Exercise description >> In the listing that follows, how many lines contain the string "high"? Provide only the number.

Entries shown >>
***
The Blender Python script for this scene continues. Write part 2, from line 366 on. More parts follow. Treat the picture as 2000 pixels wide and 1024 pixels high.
***
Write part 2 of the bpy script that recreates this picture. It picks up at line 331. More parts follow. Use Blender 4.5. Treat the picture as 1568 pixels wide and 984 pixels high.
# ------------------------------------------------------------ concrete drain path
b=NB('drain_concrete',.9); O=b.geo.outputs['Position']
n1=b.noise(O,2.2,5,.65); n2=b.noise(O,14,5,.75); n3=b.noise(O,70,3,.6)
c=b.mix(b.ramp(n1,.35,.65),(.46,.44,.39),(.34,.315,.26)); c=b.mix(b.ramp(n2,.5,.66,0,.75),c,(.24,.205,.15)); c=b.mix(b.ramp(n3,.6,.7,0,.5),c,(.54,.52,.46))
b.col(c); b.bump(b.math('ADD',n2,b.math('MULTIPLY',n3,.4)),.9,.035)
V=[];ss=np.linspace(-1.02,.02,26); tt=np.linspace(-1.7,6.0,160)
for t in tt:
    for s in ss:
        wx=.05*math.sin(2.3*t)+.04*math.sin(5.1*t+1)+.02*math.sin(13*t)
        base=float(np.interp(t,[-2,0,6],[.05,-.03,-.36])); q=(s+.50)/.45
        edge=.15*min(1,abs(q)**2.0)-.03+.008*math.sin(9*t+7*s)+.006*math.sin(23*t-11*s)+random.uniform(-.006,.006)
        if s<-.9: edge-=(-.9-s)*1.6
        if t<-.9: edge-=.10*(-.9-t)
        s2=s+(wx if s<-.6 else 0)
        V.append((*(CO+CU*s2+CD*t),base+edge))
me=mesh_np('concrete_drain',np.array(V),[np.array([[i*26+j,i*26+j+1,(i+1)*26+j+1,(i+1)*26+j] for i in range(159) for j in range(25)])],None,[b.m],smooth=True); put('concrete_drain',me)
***
Written response >> 2